La donna era stata travolta da un carrello elettrico guidato da un collega che non aveva ricevuto la formazione adeguata
Con la sentenza numero 27758 del 22 marzo 2023, la Corte di Cassazione ha confermato la condanna a 4 mesi di reclusione per un datore di lavoro campano e l’obbligo di risarcimento danni a favore di un’operaia vittima di infortunio durante la pausa caffè.
Protagonista della vicenda una donna che, durante il momento di pausa caffè si trovava alla macchinetta ed era stata travolta con il carrello elettrico da un suo collega, rompendosi entrambi i piedi ed essendo costretta ad assentarsi dal lavoro per oltre 8 mesi.
Le indagini sull’incidente hanno evidenziato numerose violazioni alle prescrizioni in merito alla prevenzione degli infortuni sui luoghi di lavoro: l’uomo che guidava il mezzo non era abilitato a quella specifica mansione, all’interno del magazzino non erano state tracciate linee per separare le corsie pedonali da quelle dei carrelli e, infine, la lavoratrice non indossava scarpe antinfortunistiche.
L’infortunio sul lavoro in pausa caffè, ha stabilito la Cassazione, “costituiva proprio la concretizzazione del rischio che dette disposizioni intendevano prevenire”. In altri termini: se le giuste segnaletiche fossero state presenti, se il collega della donna avesse ricevuto una formazione adeguata da carrellista e se la lavoratrice avesse indossato dispositivi di sicurezza sul lavoro appropriati, con tutta probabilità l’incidente non si sarebbe verificato.
Secondo la legge, l’azienda può essere ritenuta responsabile per i danni provocati dal lavoratore nei confronti di terzi o, come in questo caso, nei confronti di altri colleghi.
In casi simili viene spesso menzionato per il datore di lavoro il concetto di responsabilità oggettiva, ossia la responsabilità per un errore anche quando non commesso in prima persona.
In effetti, gli obblighi antinfortunistici esistono specificamente con l’obiettivo di responsabilizzare l’azienda e portarla ad osservare le cautele necessarie per ridurre al minimo il rischio infortuni per i propri lavoratori.

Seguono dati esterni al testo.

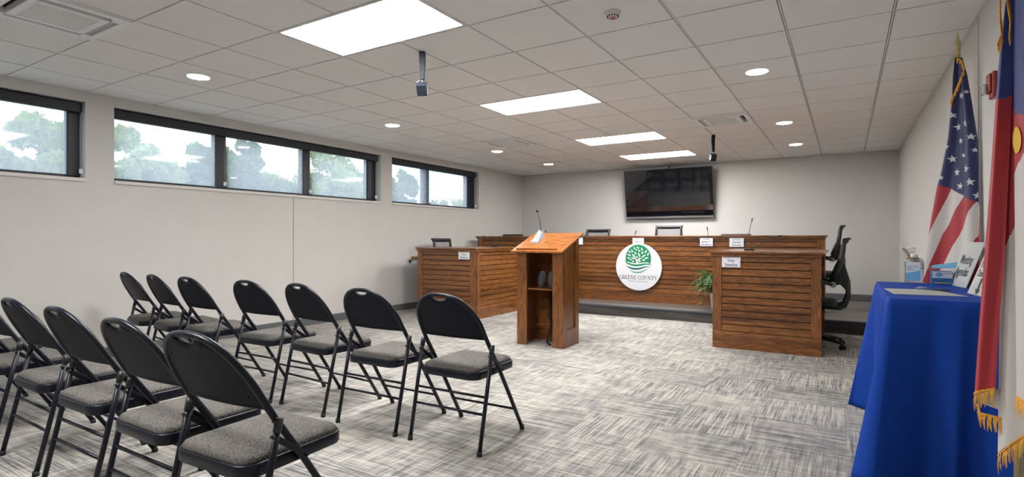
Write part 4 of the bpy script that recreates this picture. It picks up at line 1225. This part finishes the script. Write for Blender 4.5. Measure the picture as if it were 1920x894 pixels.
def drape(name, left, right, top, bot, plane, colour, mats, parent=None, nu=70, nv=200, pleat=lambda a, b: 0.0, stars=(), botfn=None, thick=.0018):
    A, Bp = plane
    nx, ny = (Bp[1] - A[1]), -(Bp[0] - A[0]); l = math.hypot(nx, ny); nrm = Vector((nx / l, ny / l, 0))
    if nrm.dot(Vector((A[0], A[1], 0))) > 0: nrm = -nrm        # toward the viewer's side
    def pos(u, v):
        ul, ur = interp(left, v), interp(right, v)
        a = (u - ul) / max(1e-6, ur - ul)
        q = on_plane(u, v, A, Bp) + nrm * pleat(a, (v - top) / (bot - top))
        q.x = min(q.x, XR - .012 - .01 * a)
        return q
    bm = B(); g = []
    for j in range(nv + 1):
        row = []
        for i in range(nu + 1):
            a = i / nu
            bt = botfn(a) if botfn else bot
            v = top + (bt - top) * j / nv
            ul, ur = interp(left, v), interp(right, v); u = ul + (ur - ul) * a
            row.append((bm.verts.new(pos(u, v)), u, v))
        g.append(row)
    for j in range(nv):
        for i in range(nu):
            q = (g[j][i], g[j + 1][i], g[j + 1][i + 1], g[j][i + 1])
            f = bm.faces.new([w[0] for w in q]); f.smooth = True
            f.material_index = colour(sum(w[1] for w in q) / 4, sum(w[2] for w in q) / 4)
    for (u, v, sz, rot) in stars:
        pts = []
        ul, ur = interp(left, v), interp(right, v)
        for k in range(10):
            rr = sz if k % 2 == 0 else sz * .40
            an = rot + PI / 2 + k * PI / 5
            pts.append((u + rr * math.cos(an) * .92, v - rr * math.sin(an)))
        c = bm.verts.new(pos(u, v) + nrm * .0032)
        vs = [bm.verts.new(pos(*p) + nrm * .0032) for p in pts]
        for k in range(10):
            f = bm.faces.new((c, vs[k], vs[(k + 1) % 10])); f.material_index = len(mats) - 1
    o = obj(name, bm, mats, parent, fix=False)
    return o, pos, nrm

def fringe(pts, nrm, length, parent, seed=1, name='fringe', every=.006):
    """gold strands hanging from a polyline of points"""
    rnd = random.Random(seed); bm = B()
    for p, q in zip(pts, pts[1:]):
        p, q = Vector(p), Vector(q); n = max(1, int((q - p).length / every)); d = (q - p).normalized()
        slab(bm, [p, q, q + Vector((0, 0, -.008)), p + Vector((0, 0, -.008))], nrm * .004)
        for k in range(n):
            a = p.lerp(q, (k + rnd.random()) / n); ln = length * rnd.uniform(.8, 1.1)
            e = a + Vector((0, 0, -ln)) + d * rnd.uniform(-.007, .007) + nrm * rnd.uniform(-.002, .004)
            w = d * (every * .62)
            if abs(d.z) > .8: w = Vector((nrm.y, -nrm.x, 0)) * every * .6
            m_ = (a + e) / 2 + nrm * .004
            v = [bm.verts.new(x) for x in (a - w, a + w, m_ + w * .8, m_ - w * .8, e + w * .3, e - w * .3)]
            bm.faces.new((v[0], v[1], v[2], v[3])); bm.faces.new((v[3], v[2], v[4], v[5]))
    return obj(name, bm, M_GOLD, parent, fix=False)

def flagpole(label, x, y, ztop):
    t = thing('flagpole', label, 'flagpole', (x, y, 0))
    bm = B(); lathe(bm, [(.082, 0), (.085, .012), (.065, .03), (.035, .05), (.024, .09)], seg=28); obj('base', bm, M_POLE, t, smooth=True)
    bm = B(); lathe(bm, [(.0155, .05), (.0155, ztop - .155)], seg=18); obj('pole', bm, M_POLE, t)
    bm = B(); lathe(bm, [(.0165, ztop - .165), (.0165, ztop - .135), (.011, ztop - .130), (.019, ztop - .118), (.014, ztop - .108), (.017, ztop - .10), (.020, ztop - .088), (.012, ztop - .060), (.006, ztop - .03), (.0008, ztop)], seg=18); obj('finial', bm, M_POLE, t, smooth=True)
    return t
flagpole('gold pole with spear tip holding the stars and stripes flag', .645, 4.735, 2.605)
flagpole('gold pole of the nearer flag at the right edge of the picture', .607, 3.01, 2.45)

# stars and stripes
usL = [(1791, 106), (1787, 140), (1785, 190), (1779, 260), (1768, 320), (1760, 350), (1750, 410), (1742, 465), (1736, 520), (1728, 600), (1722, 690)]
usR = [(1800, 106), (1809, 140), (1817, 190), (1827, 260), (1834, 320), (1840, 360), (1844, 400), (1849, 450), (1851, 520), (1852, 600), (1853, 690)]
L1 = [(1780, 350), (1746, 440), (1729, 527), (1722, 700)]
L2 = [(1806, 366), (1788, 395), (1763, 440), (1735, 528), (1724, 700)]
L3 = [(1829, 378), (1797, 440), (1767, 488), (1745, 530), (1728, 700)]
L4 = [(1846, 395), (1842, 420), (1832, 442), (1812, 480), (1785, 530), (1750, 700)]
def uscol(u, v):
    cb = 346 + (u - 1762) * .48
    if v < cb: return 0
    if u < interp(L1, v): return 1
    if u < interp(L2, v): return 2
    if u < interp(L3, v): return 1
    if u < interp(L4, v): return 2
    return 1
stars = [(1802, 179, 7), (1811, 172, 4), (1787, 216, 6.5), (1811, 231, 7.5), (1794, 238, 8), (1820, 256, 7), (1800, 264, 6), (1777, 275, 6), (1825, 281, 5), (1806, 291, 5.5), (1784, 298, 7.5),
         (1813, 316, 8), (1792, 323, 8), (1768, 333, 5), (1821, 341, 8), (1799, 349, 7.5), (1831, 366, 7.5)]
def uspleat(a, b): return (.018 * math.sin(a * 9.5 + 1.0 + b) + .012 * math.sin(a * 17 + 2.5 * b)) * (.35 + .8 * b) - .006
pl_us = ((.495, 4.735), (.715, 4.455))
uf, uspos, usn = drape('flag', usL, usR, 108, 690, pl_us, uscol, [M_NAVY, M_RED, M_WHT, simple('star_white', (.62, .62, .66), .6)], pleat=uspleat,
                       stars=[(u, v, s, math.radians(-12 + (i * 37) % 25)) for i, (u, v, s) in enumerate(stars)], nu=150, nv=420)
tag(uf, 'stars and stripes flag draped from its gold pole beside the table', 'flag', 'flags on gold poles')
uf.modifiers.new('thick', 'SOLIDIFY').thickness = .0015
fringe([uspos(u, v) + usn * .008 for u, v in ((1795, 108), (1803, 112), (1808, 128), (1800, 150), (1791, 172), (1786, 190))], usn, .045, uf, 3)

M_NAVY2 = simple('flag_blue', (.018, .034, .17), .55, bump=.2, bscale=500, sheen=.2)
# the nearer flag: three hanging folds
pl_nc = ((.447, 2.85), (.70, 2.55))
nc = thing('flag', 'red white and blue fringed state flag hanging closest at the right edge', 'flag', (0, 0, 0), 0, 'flags on gold poles')
nc.location = (.56, 2.75, 0)
def rel(o): 
    o.matrix_parent_inverse = Matrix.Translation((-.56, -2.75, 0)); return o
# rear fold, mostly white below, carries the white underside of the bottom
def ncB(u, v): return 0 if v < 198 + (u - 1890) * .8 else (1 if v < 455 - (u - 1886) * 2.6 else 2)
LB = [(1884, -60), (1880, 120), (1875, 300), (1871, 450), (1868, 620), (1866, 760), (1865, 860)]
RB = [(1925, -60), (1922, 120), (1920, 300), (1922, 450), (1926, 620), (1930, 760), (1930, 860)]
fB, pB, nB = drape('rear_fold', LB, RB, -60, 850, pl_nc, ncB, [M_NAVY2, M_RED, M_WHT], nc, nu=30, nv=180, pleat=lambda a, b: .010 * math.sin(a * 6) - .014, botfn=lambda a: 850 - 44 * a)
rel(fB); rel(fringe([pB(1866, 852), pB(1875, 846), pB(1890, 834), pB(1905, 820), pB(1926, 806)], nB, .075, nc, 5))
# front left fold: navy above, red below
def ncA(u, v): return 0 if v < 190 - (u - 1874) * .35 else 1
LA = [(1902, -60), (1893, 0), (1884, 60), (1877, 130), (1871, 200), (1862, 330), (1851, 480), (1842, 600), (1832, 740)]
RA = [(1906, -60), (1904, 0), (1902, 60), (1900, 130), (1897, 200), (1893, 330), (1888, 480), (1880, 600), (1874, 740)]
fA, pA, nA = drape('front_fold', LA, RA, -60, 738, pl_nc, ncA, [M_NAVY2, M_RED, M_WHT], nc, nu=36, nv=180, pleat=lambda a, b: .030 * math.sin(PI * a) + .012 * b + .006 * math.sin(a * 11 + b * 3), botfn=lambda a: 738 - 12 * a)
rel(fA); rel(fringe([pA(1832, 736), pA(1852, 731), pA(1874, 726)], nA, .070, nc, 6))
# lower back edge of that fold, seen as a white hem with a second fringe
bm = B(); q = [pA(1833, 738) - nA * .03, pA(1873, 728) - nA * .03, pA(1874, 770) - nA * .03, pA(1845, 756) - nA * .03]
slab(bm, q, nA * .002); rel(obj('turned_hem', bm, M_WHT, nc))
rel(fringe([pA(1830, 757) - nA * .02, pA(1850, 772) - nA * .02, pA(1875, 782) - nA * .02], nA, .065, nc, 7))
# right fold: navy with a gold device, then white
def ncC(u, v): return 0 if v < 215 else (1 if v < 330 + (u - 1905) * -1.2 else 2)
LC = [(1910, -60), (1909, 100), (1910, 300), (1912, 500), (1914, 700), (1914, 760)]
RC = [(1975, -60), (1985, 100), (1995, 300), (2010, 500), (2020, 700), (2025, 760)]
fC, pC, nC = drape('side_fold', LC, RC, -60, 742, pl_nc, ncC, [M_NAVY2, M_RED, M_WHT], nc, nu=30, nv=180, pleat=lambda a, b: .030 * math.sin(PI * a) + .02, botfn=lambda a: 742 + 30 * a)
rel(fC); rel(fringe([pC(1914, 742), pC(1935, 748), pC(1960, 756), pC(2000, 762)], nC, .075, nc, 8))
bm = B(); c = pC(1922, 263) + nC * .004
ring = [bm.verts.new(pC(1922 + 14 * math.cos(a * PI / 12), 263 + 25 * math.sin(a * PI / 12)) + nC * .004) for a in range(24)]
bm.faces.new(ring); rel(obj('gold_scroll', bm, simple('device_gold', (.68, .42, .04), .55), nc, fix=False))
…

Nel caso in oggetto, ha stabilito la Corte, le violazioni sono state plurime e gravissime. Per questo motivo “il datore di lavoro che non adempie agli obblighi di informazione e formazione gravanti su di lui e sui suoi delegati risponde, a titolo di colpa specifica, dell’infortunio dipeso dalla negligenza del lavoratore che, nell’espletamento delle proprie mansioni, ponga in essere condotte imprudenti, trattandosi di conseguenza diretta e prevedibile dell’inadempienza degli obblighi formativi”.
Nelle cause per violazione delle norme antinfortunistiche, molto spesso gli imputati si difendono sostenendo che la condotta del lavoratore rappresenti un “rischio eccentrico”, ossia un comportamento che non ha alcuna attinenza con le mansioni da eseguire e che non rispetta le regole basilari di prudenza e diligenza.
Quando chiamata a pronunciarsi in merito a simili casi, la legge ha quasi sempre stabilito comunque la responsabilità dell’azienda. Una sentenza di aprile 2023 ha ad esempio argomentato che “perché possa ritenersi che il comportamento negligente, imprudente e imperito del lavoratore” sia da attribuire solo a quest’ultimo, scagionando di fatto l’azienda, è necessario prima di tutto che la società abbia assolto concretamente tutti i propri obblighi in merito alla prevenzione degli infortuni.
Come detto, nel caso esaminato dalla Corte di Cassazione la lavoratrice è stata investita dal collega durante una pausa lavorativa. La cosiddetta “pausa caffè” era già stata oggetto, pochi anni fa, di un’altra sentenza della Cassazione in pausa caffè che aveva suscitato non poche polemiche: a seguito della caduta di un’impiegata mentre ritornava in ufficio dopo una pausa al bar, il giudice aveva stabilito che l’incidente non potesse essere considerato un infortunio lavorativo.
Tuttavia, nel caso in oggetto la lavoratrice è stata travolta all’interno del capannone, e a nulla è valsa la difesa della società secondo cui la dipendente non fosse intenta a svolgere le proprie mansioni.
Secondo la Cassazione “le regole di prudenza e le norme di prevenzione vincolano [in modo] permanente i destinatari in ogni fase del lavoro, senza che sia possibile configurare vuoti normativi o di responsabilità in relazione a particolari operazioni da compiere in situazioni o siti pericolosi”.
“Le misure di sicurezza”, ha concluso la sentenza, “devono essere predisposte e mantenute, sia pure con diverse modalità, [in base] alla natura del lavoro da svolgere e alla fase produttiva, prima e durante ciascuna fase del processo lavorativo ed anche al termine di essa”.